▶ **The problem**
Note each line that includes the word "banner". Copy those lines.

▶ **Material provided**
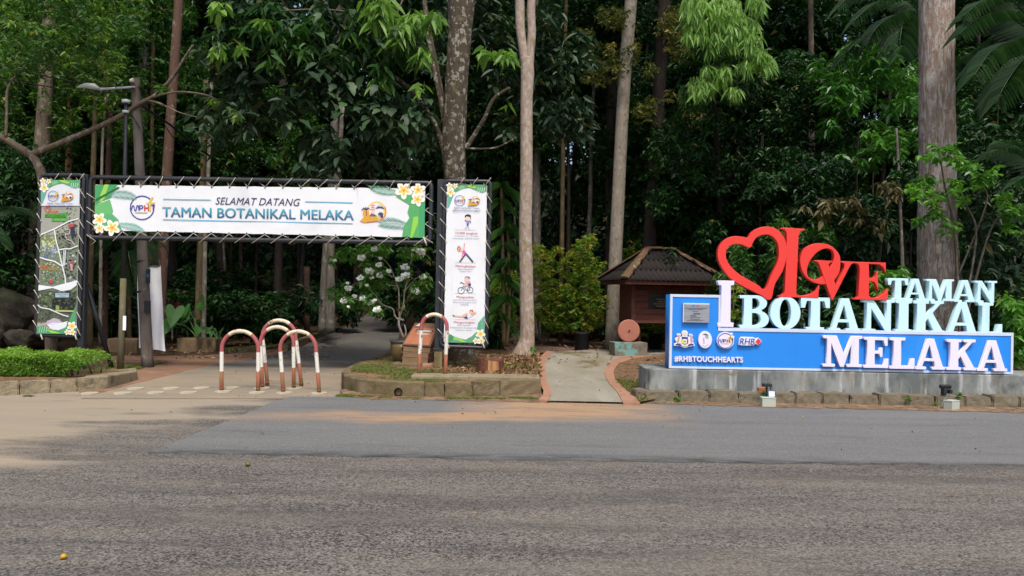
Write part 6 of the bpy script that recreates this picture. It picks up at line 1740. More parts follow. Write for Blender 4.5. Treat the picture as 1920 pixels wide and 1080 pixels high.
crown_px(tm_, 'crown', L_dark, boxc(R_, 16, 880, 1100, 20, 235, 25, 45) + boxc(R_, 10, 780, 940, -20, 160, 25, 40), 17.8, 20, 800, 5, .26, .12, .30, 25, droop=.3)
# individual big leaves facing the road (they share three meshes)
def big_leaf_mesh(name, L, W, droop, lob, lvv, material):
    n = 7; V = []; 
    for j in range(n):
        t = j/(n-1); w = W*.5*sin(pi*min(1, t**.8*1.0))*(1 + (lob*.22 if j % 2 else -lob*.1))
        z = -droop*L*t*t
        V += [(L*t, -w, z + .16*w), (L*t, 0, z), (L*t, w, z + .16*w)]
    fs = []
    for j in range(n-1):
        a = j*3; fs += [(a, a+3, a+4, a+1), (a+1, a+4, a+5, a+2)]
    me = np_mesh(name, np.array(V), np.array(fs), 4, np.full(len(fs), lvv), smooth=True); me.materials.append(material)
    return me
def big_leaves(root, pts, meshes, seed, down=.35, face=None, name='leaf'):
    rr = random.Random(seed); o = world_loc(root)
    for p in pts:
        ob = bpy.data.objects.new(name, rr.choice(meshes)); COL.objects.link(ob); ob.parent = root
        ob.location = Vector(p) - o
        s = rr.uniform(.7, 1.2); ob.scale = (s, s, s)
        ob.rotation_euler = (rr.uniform(-.5, .5), down + rr.uniform(-.35, .45), (rr.uniform(0, 2*pi) if face is None else face + rr.uniform(-1.3, 1.3)))
blm = [big_leaf_mesh('broad_leaf', .29, .15, .35, 1, v, L_dark) for v in (.25, .6, .95)] + [big_leaf_mesh('broad_leaf', .30, .17, .5, 0, .75, L_dark)]
rngb = np.random.default_rng(41)
bp, _ = px_points(rngb, boxc(R_, 26, 545, 800, 40, 250, 18, 34), 190, 13.9, 15.0)
big_leaves(tm_, bp, blm, 5, face=-pi/2)
# bright mango-like sprays in front of it
tb_ = tree('young_leaved_tree', 'slender tree with sprays of bright lime leaves before the stout lichened trunk', on_ground(848, 16.6, .1), M_bk_mott,
    [(848,650,16.6),(846,400,16.5),(832,200,16.3),(806,60,16),(790,-40,15.8)], [4,4,3.5,3,2.5],
    [([(800,110,16),(770,70,15.2),(745,30,14.8),(760,-10,14.8)], [2.5,2,1.8,1.5]), ([(800,60,16),(640,20,15.2),(520,20,14.6)], [2.5,2,1.2])], seed=9)
crown_px(tb_, 'crown', L_bright, [(745,62,14),(775,30,13),(790,28,12),(752,45,14),(808,28,9),(703,10,14),(725,8,12),(770,50,10),(700,30,12),(790,95,9),(797,100,6)], 13.8, 14.6, 70, 7, .30, .085, .65, 22, droop=.35)
crown_px(tb_, 'leaf_sprays', L_mid, [(700,75,26),(740,90,24),(670,50,24),(660,100,22),(720,130,18),(500,35,34),(440,60,34),(560,70,30),(520,95,26),(600,40,26)], 14.0, 15.2, 190, 6, .26, .085, .5, 23, droop=.35)
crown_px(tb_, 'lime_sprays', L_bright, [(415,12,9),(498,42,8),(470,45,6),(408,90,9),(450,82,6),(792,172,6),(910,98,9),(955,105,10),(950,195,5),(795,152,4),(705,155,4),(1079,97,5)], 13.8, 14.4, 40, 4, .24, .10, .6, 24, droop=.3)

# ---- forked pale tree
TF = 17.2
tf_ = tree('forked_tree', 'slim pale pinkish tree that forks near the top, just left of the footpath', on_ground(985, TF), M_bk_fork,
    [(978,680,TF),(981,664,TF),(988,630,TF),(987,540,TF),(985,430,TF),(987,330,TF),(987,200,TF),(989,135,TF),(987,108,TF)], [30,20,14,12.8,12.2,11.8,11.5,12.5,11],
    [([(986,135,TF),(982,100,TF),(976,55,TF),(974,0,TF),(968,-120,TF)], [9,8.5,8.6,9,8.5]), ([(991,135,TF),(994,100,TF),(997,60,TF),(996,10,TF),(1006,-120,TF)], [9,8,8.2,7.5,7])], seg=22, m=8, amp=.022, seed=13, vs=5)
# ---- pale leaning tree by the kiosk
TP = 23.0
tp_ = tree('pale_tree', 'straight pale grey tree leaning right beside the cart kiosk', on_ground(1148, TP), M_bk_pale,
    [(1147,668,TP),(1148,640,TP),(1150,570,TP),(1154,480,TP),(1161,330,TP),(1169,180,TP),(1178,60,TP),(1184,-10,TP),(1192,-130,TP)], [17,14.5,13,12.4,12,12,12,11.5,11], seg=20, m=8, amp=.02, seed=14, vs=5)
# ---- massive tree behind the letters
TR = 14.6
tr_ = tree('massive_tree', 'massive straight tree with flaking grey-brown bark behind the white word Taman', on_ground(1766, TR), M_bk_right,
    [(1772,672,TR),(1770,640,TR),(1767,600,TR),(1762,540,TR),(1757,440,TR),(1758,330,TR),(1757,200,TR),(1757,60,TR),(1758,-120,TR)], [58,50,44,37,33.5,31.8,30.5,30,30], seg=72, m=24, amp=.026, seed=15, vs=4)
# ---- other trunks that can be told apart
OT = [
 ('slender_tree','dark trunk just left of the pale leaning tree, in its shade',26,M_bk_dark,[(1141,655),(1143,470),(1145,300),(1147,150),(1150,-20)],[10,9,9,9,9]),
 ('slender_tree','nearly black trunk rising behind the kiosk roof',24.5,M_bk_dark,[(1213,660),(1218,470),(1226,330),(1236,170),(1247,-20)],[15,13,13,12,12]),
 ('slender_tree','dim grey trunk right of the forked tree',26,M_bk_grey,[(1006,640),(1006,470),(1005,330),(1004,200),(1003,-20)],[9,8,8,7.5,7]),
 ('slender_tree','very thin mossy stem between the forked tree and the pale leaning tree',24,M_bk_mossy,[(1050,640),(1053,480),(1055,330),(1058,180),(1062,-20)],[5,4.4,4.2,4,3.5]),
 ('slender_tree','mottled grey-brown trunk at the upper left behind the curved bough',18.5,M_bk_mott,[(66,660),(72,400),(78,290),(84,180),(90,60),(95,-40)],[18,15.5,14.5,12.5,11,10.5]),
 ('slender_tree','flaking orange trunk seen between the curved bough and the street lamp',22,M_bk_orange,[(126,640),(129,330),(131,230),(134,130),(137,-20)],[7,6.6,6.4,6,5.5]),
 ('slender_tree','red-brown trunk speckled white just right of the utility pole',19.5,M_bk_red,[(298,655),(302,540),(309,400),(318,240),(327,110),(336,-20)],[11,10.5,9.8,9,8.4,8]),
 ('slender_tree','pale speckled trunk whose top shows above the banner at its middle',22.5,M_bk_grey,[(605,622),(609,520),(618,400),(625,300),(628,180),(633,-20)],[9.5,8,7.8,7.4,7,6]),
 ('slender_tree','pale speckled twin trunk standing right of its pair under the banner',22.0,M_bk_grey,[(619,622),(620,530),(621,450),(632,350),(642,200)],[9.5,7.6,7,5,4]),
 ('slender_tree','mossy brown trunk behind the big heart-shaped leaves',21,M_bk_mossy,[(370,650),(373,540),(377,440),(380,330),(386,150)],[7,6.4,6,5.6,5]),
 ('slender_tree','thin pale trunk touching the mossy one behind the heart-shaped leaves',20.6,M_bk_grey,[(382,650),(383,540),(385,440),(390,330),(396,150)],[4.6,4.2,4,3.8,3]),
 ('slender_tree','thin yellow-brown trunk beside the left gate post',18.6,M_bk_mossy,[(168,655),(169,540),(171,440),(174,330),(180,150)],[6,5.2,5,4.6,4]),
 ('slender_tree','thin red-brown trunk between the brace and the mossy post',19.6,M_bk_red,[(196,655),(197,540),(199,440),(202,330),(207,180)],[6.5,5.8,5.4,5,4]),
 ('slender_tree','thin orange stem just right of the utility pole above the banner',21.5,M_bk_mossy,[(280,650),(282,450),(284,330),(285,210),(287,60)],[4.2,4,3.8,3.4,3]),
 ('slender_tree','white crooked sapling between the street lamp and the gate',18.8,M_bk_pale,[(188,650),(189,400),(190,330),(192,260),(195,220),(201,130),(199,100)],[3.4,3,2.6,2.4,2,1.7,1]),
 ('slender_tree','thin pale sapling in front of the dark wood right of the red heart',18.5,M_bk_grey,[(1694,640),(1692,510),(1689,420),(1686,340),(1681,240)],[4,3.6,3.2,2.8,2]),
 ('slender_tree','thin pale stem above the red letters in the dark wood',24,M_bk_grey,[(1458,640),(1462,480),(1465,330),(1469,230),(1473,120)],[3.6,3.2,3,2.6,2]),
 ('slender_tree','dim trunk above the red letter L deep in the wood',28,M_bk_mott,[(1515,640),(1518,480),(1521,320),(1522,170),(1520,-20)],[7,6.4,6,5.6,5]),
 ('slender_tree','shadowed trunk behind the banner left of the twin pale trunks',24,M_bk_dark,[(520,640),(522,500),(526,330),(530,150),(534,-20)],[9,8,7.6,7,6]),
 ('slender_tree','grey trunk half hidden behind the utility pole',22.4,M_bk_grey,[(262,650),(264,450),(266,300),(268,200),(272,-20)],[11,10,9.4,9,8]),
]
for k, (nm, lab, Y, m_, pts, r) in enumerate(OT):
    p3 = [(x, y, Y) for x, y in pts]
    b = on_ground(pts[0][0], Y)
    tree(nm, lab, b, m_, p3, r, (), 'slender trunks behind the gate', seg=12, m=6, amp=.05, seed=40+k)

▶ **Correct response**
 ('slender_tree','pale speckled trunk whose top shows above the banner at its middle',22.5,M_bk_grey,[(605,622),(609,520),(618,400),(625,300),(628,180),(633,-20)],[9.5,8,7.8,7.4,7,6]),
 ('slender_tree','pale speckled twin trunk standing right of its pair under the banner',22.0,M_bk_grey,[(619,622),(620,530),(621,450),(632,350),(642,200)],[9.5,7.6,7,5,4]),
 ('slender_tree','thin orange stem just right of the utility pole above the banner',21.5,M_bk_mossy,[(280,650),(282,450),(284,330),(285,210),(287,60)],[4.2,4,3.8,3.4,3]),
 ('slender_tree','shadowed trunk behind the banner left of the twin pale trunks',24,M_bk_dark,[(520,640),(522,500),(526,330),(530,150),(534,-20)],[9,8,7.6,7,6]),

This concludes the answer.